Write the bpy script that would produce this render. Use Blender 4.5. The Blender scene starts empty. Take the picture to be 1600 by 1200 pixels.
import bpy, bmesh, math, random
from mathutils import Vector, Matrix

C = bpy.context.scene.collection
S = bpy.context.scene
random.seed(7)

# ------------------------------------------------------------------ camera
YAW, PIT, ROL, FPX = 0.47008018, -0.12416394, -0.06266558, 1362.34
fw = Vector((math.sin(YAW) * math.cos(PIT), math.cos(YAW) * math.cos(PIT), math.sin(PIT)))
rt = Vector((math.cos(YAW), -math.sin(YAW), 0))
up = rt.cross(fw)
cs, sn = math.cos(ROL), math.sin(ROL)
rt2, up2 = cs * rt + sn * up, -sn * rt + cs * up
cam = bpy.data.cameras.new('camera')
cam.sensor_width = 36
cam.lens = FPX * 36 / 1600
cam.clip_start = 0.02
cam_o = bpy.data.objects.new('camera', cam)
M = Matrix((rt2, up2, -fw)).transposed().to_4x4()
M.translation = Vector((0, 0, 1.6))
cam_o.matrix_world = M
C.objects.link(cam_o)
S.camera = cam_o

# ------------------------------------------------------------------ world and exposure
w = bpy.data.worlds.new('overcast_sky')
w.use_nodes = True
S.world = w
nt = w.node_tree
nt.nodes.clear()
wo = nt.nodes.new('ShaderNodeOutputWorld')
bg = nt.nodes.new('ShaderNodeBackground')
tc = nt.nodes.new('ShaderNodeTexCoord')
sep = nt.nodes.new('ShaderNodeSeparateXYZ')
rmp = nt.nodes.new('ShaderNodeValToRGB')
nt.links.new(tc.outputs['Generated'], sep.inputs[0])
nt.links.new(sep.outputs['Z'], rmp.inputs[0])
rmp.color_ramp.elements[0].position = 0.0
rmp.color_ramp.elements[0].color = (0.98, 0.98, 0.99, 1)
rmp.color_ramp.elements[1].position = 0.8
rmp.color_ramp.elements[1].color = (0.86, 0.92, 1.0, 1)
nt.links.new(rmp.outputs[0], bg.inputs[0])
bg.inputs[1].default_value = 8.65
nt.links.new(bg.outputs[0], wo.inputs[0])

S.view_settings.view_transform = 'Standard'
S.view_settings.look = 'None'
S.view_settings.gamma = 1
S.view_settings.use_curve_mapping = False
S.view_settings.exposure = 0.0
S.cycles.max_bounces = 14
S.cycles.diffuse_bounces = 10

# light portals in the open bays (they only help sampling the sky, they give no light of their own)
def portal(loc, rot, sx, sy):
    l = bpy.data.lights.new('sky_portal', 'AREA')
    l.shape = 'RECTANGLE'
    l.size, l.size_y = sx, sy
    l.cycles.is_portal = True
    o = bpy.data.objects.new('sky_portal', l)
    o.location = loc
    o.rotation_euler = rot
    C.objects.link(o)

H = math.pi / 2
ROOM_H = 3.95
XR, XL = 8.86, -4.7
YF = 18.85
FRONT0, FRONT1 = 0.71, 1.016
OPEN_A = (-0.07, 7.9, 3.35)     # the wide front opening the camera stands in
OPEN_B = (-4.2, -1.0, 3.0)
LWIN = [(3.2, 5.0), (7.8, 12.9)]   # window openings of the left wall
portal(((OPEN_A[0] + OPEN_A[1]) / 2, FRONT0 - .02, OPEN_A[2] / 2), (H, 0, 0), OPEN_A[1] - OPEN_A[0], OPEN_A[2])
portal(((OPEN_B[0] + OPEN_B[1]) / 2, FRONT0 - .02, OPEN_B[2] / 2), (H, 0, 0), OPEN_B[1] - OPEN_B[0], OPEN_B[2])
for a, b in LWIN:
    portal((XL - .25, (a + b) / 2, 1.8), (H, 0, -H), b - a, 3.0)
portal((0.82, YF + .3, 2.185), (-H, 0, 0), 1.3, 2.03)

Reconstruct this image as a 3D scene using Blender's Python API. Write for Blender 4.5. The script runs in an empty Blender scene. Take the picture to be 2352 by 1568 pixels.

··········

### WHAT THE EXERCISE ASKS
Retype the records above exactly.

### WRITTEN SOLUTION
Write the bpy script that would produce this render. Use Blender 4.5. The Blender scene starts empty. Take the picture to be 1600 by 1200 pixels.
import bpy, bmesh, math, random
from mathutils import Vector, Matrix

C = bpy.context.scene.collection
S = bpy.context.scene
random.seed(7)

# ------------------------------------------------------------------ camera
YAW, PIT, ROL, FPX = 0.47008018, -0.12416394, -0.06266558, 1362.34
fw = Vector((math.sin(YAW) * math.cos(PIT), math.cos(YAW) * math.cos(PIT), math.sin(PIT)))
rt = Vector((math.cos(YAW), -math.sin(YAW), 0))
up = rt.cross(fw)
cs, sn = math.cos(ROL), math.sin(ROL)
rt2, up2 = cs * rt + sn * up, -sn * rt + cs * up
cam = bpy.data.cameras.new('camera')
cam.sensor_width = 36
cam.lens = FPX * 36 / 1600
cam.clip_start = 0.02
cam_o = bpy.data.objects.new('camera', cam)
M = Matrix((rt2, up2, -fw)).transposed().to_4x4()
M.translation = Vector((0, 0, 1.6))
cam_o.matrix_world = M
C.objects.link(cam_o)
S.camera = cam_o

# ------------------------------------------------------------------ world and exposure
w = bpy.data.worlds.new('overcast_sky')
w.use_nodes = True
S.world = w
nt = w.node_tree
nt.nodes.clear()
wo = nt.nodes.new('ShaderNodeOutputWorld')
bg = nt.nodes.new('ShaderNodeBackground')
tc = nt.nodes.new('ShaderNodeTexCoord')
sep = nt.nodes.new('ShaderNodeSeparateXYZ')
rmp = nt.nodes.new('ShaderNodeValToRGB')
nt.links.new(tc.outputs['Generated'], sep.inputs[0])
nt.links.new(sep.outputs['Z'], rmp.inputs[0])
rmp.color_ramp.elements[0].position = 0.0
rmp.color_ramp.elements[0].color = (0.98, 0.98, 0.99, 1)
rmp.color_ramp.elements[1].position = 0.8
rmp.color_ramp.elements[1].color = (0.86, 0.92, 1.0, 1)
nt.links.new(rmp.outputs[0], bg.inputs[0])
bg.inputs[1].default_value = 8.65
nt.links.new(bg.outputs[0], wo.inputs[0])

S.view_settings.view_transform = 'Standard'
S.view_settings.look = 'None'
S.view_settings.gamma = 1
S.view_settings.use_curve_mapping = False
S.view_settings.exposure = 0.0
S.cycles.max_bounces = 14
S.cycles.diffuse_bounces = 10

# light portals in the open bays (they only help sampling the sky, they give no light of their own)
def portal(loc, rot, sx, sy):
    l = bpy.data.lights.new('sky_portal', 'AREA')
    l.shape = 'RECTANGLE'
    l.size, l.size_y = sx, sy
    l.cycles.is_portal = True
    o = bpy.data.objects.new('sky_portal', l)
    o.location = loc
    o.rotation_euler = rot
    C.objects.link(o)

H = math.pi / 2
ROOM_H = 3.95
XR, XL = 8.86, -4.7
YF = 18.85
FRONT0, FRONT1 = 0.71, 1.016
OPEN_A = (-0.07, 7.9, 3.35)     # the wide front opening the camera stands in
OPEN_B = (-4.2, -1.0, 3.0)
LWIN = [(3.2, 5.0), (7.8, 12.9)]   # window openings of the left wall
portal(((OPEN_A[0] + OPEN_A[1]) / 2, FRONT0 - .02, OPEN_A[2] / 2), (H, 0, 0), OPEN_A[1] - OPEN_A[0], OPEN_A[2])
portal(((OPEN_B[0] + OPEN_B[1]) / 2, FRONT0 - .02, OPEN_B[2] / 2), (H, 0, 0), OPEN_B[1] - OPEN_B[0], OPEN_B[2])
for a, b in LWIN:
    portal((XL - .25, (a + b) / 2, 1.8), (H, 0, -H), b - a, 3.0)
portal((0.82, YF + .3, 2.185), (-H, 0, 0), 1.3, 2.03)

Reconstruct this image as a 3D scene using Blender's Python API. Write for Blender 4.5. The script runs in an empty Blender scene. Take the picture to be 2352 by 1568 pixels.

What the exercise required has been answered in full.